Pulsar and Rabbit MQ are fundamentally different products; viewing pulsar like a push based message queue is missing a lot of the features that make it so suitable for event driven architectures.
RabbitMQ simply does not like holding on to data. Performance craters with long queues. RabbitMQ is accurately a “message broker” and quite an excellent one at that. Tooling is fantastic, and the software (built on Erlang/OTP) is very reliable.
But it is not a “distributed log”. Pulsar (as Kafka) is built on a distributed ledger/log. People confuse ‘semantics’ of messaging with “message broker” so equate various products supporting ‘messaging semantics’.

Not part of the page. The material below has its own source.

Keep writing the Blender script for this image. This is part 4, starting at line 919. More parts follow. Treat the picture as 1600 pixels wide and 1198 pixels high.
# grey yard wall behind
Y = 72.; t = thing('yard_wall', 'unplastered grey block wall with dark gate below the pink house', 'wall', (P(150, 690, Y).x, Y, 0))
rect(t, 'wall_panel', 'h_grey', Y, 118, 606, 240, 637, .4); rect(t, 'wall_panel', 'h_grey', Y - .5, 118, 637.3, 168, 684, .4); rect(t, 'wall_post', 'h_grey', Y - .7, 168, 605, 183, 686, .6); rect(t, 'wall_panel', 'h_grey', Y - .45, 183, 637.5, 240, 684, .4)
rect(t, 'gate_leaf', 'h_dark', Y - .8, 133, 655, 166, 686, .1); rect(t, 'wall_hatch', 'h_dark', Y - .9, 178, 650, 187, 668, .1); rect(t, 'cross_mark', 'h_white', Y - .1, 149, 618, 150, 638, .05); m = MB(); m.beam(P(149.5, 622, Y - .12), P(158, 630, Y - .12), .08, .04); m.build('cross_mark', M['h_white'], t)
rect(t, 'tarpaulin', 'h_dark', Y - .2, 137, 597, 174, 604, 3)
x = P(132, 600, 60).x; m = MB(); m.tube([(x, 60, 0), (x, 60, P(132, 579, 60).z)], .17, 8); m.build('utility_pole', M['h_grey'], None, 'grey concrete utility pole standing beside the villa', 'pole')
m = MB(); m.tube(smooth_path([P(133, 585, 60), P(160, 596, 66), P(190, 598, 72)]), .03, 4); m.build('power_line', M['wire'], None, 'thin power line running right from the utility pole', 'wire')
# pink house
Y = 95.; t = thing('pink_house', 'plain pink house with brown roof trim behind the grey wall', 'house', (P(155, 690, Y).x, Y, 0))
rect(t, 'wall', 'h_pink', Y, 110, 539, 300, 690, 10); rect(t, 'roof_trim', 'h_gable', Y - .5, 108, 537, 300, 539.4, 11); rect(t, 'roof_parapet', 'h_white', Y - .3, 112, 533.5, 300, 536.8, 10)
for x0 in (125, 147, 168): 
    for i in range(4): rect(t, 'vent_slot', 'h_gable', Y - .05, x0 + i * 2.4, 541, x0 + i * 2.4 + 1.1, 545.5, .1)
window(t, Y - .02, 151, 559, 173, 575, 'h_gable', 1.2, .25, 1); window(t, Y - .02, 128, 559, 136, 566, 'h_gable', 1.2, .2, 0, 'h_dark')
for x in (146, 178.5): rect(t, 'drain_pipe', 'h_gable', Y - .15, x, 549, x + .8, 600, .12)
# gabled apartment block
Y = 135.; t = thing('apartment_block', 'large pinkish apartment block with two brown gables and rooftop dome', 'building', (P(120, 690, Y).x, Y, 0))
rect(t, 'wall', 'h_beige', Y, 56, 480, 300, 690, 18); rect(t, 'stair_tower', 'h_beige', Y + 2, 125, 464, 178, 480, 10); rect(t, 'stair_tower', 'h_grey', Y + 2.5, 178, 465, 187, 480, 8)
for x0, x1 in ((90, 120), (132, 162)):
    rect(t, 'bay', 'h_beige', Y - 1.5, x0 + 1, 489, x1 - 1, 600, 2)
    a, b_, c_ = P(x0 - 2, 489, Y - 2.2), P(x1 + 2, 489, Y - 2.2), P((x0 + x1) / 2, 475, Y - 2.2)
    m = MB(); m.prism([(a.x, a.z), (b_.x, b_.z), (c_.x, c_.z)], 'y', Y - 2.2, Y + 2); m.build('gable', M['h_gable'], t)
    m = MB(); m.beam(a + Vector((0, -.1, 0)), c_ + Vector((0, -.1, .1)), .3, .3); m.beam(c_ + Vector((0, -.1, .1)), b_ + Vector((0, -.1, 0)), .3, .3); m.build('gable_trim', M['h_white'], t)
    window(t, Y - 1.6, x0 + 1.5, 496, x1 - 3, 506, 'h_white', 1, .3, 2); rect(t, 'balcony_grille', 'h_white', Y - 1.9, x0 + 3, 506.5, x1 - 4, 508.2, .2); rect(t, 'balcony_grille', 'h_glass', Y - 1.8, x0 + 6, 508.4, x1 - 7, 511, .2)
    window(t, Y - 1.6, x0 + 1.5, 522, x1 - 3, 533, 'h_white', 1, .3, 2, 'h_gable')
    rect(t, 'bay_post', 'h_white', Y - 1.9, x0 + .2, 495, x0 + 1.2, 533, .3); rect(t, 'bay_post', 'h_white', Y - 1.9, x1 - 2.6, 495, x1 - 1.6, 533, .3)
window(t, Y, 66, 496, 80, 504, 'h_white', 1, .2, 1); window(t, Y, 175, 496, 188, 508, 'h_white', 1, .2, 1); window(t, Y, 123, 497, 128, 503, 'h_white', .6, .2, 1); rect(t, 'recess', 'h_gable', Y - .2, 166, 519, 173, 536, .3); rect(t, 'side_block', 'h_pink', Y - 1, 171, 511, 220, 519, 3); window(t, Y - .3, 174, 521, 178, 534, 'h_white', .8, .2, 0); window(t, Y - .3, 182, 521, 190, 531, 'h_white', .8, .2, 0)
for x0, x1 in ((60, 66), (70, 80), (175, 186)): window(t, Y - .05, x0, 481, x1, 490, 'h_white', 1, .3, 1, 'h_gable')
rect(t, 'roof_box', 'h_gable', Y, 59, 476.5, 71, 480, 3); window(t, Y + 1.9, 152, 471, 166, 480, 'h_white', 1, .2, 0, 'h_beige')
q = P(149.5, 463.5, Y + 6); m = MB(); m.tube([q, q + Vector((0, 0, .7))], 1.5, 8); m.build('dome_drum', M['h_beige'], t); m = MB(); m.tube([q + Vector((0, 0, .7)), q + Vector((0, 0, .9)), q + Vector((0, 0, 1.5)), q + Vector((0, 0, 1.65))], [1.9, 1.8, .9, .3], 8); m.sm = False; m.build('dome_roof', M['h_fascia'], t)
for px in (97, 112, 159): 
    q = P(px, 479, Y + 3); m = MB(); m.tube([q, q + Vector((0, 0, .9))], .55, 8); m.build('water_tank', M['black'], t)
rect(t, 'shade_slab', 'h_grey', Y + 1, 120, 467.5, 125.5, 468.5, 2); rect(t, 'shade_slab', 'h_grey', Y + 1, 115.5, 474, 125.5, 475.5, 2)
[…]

To your point, and to doubters, simply try building an event sourcing system (complete with replays to recover) on RabbitMQ and see how that works out!
Not "currently" a distributed log, but we're working on adding that (in a Rabbity way). We're not trying to compete with the likes of Pulsar or Kafka though, we're just trying to round out RabbitMQ's functionality to ensure it remains the best swiss army knife of messaging - and log semantics (and performance) is now a dominant paradigm.
You're working on Rabbit team now? Interesting! Ironically enough, you probably have a lot to do with Pulsar gaining mindshare. Thanks for your blog; very informative.
I agree a statement that Pulsar and RabbitMQ are two different products. I understand Pulsar could be missing key based binding, exchanging, and routing in RabbitMQ. (to certain extend, Pulsar Function and key based routing might be able to provide routing features but it is not baked as first class citizen as RabbitMQ.) Do you care to elaborate what are a lot of missing features for event driven from Pulsar?
(Another clarification - Technically Pulsar client is a thick client. It allows both client and broker to co-manage the flow control. It is more than a push based queue. It does data streaming.)
But it is not a “distributed log”. Pulsar (as Kafka) is built on a distributed ledger/log. People confuse ‘semantics’ of messaging with “message broker” so equate various products supporting ‘messaging semantics’.
To your point, and to doubters, simply try building an event sourcing system (complete with replays to recover) on RabbitMQ and see how that works out!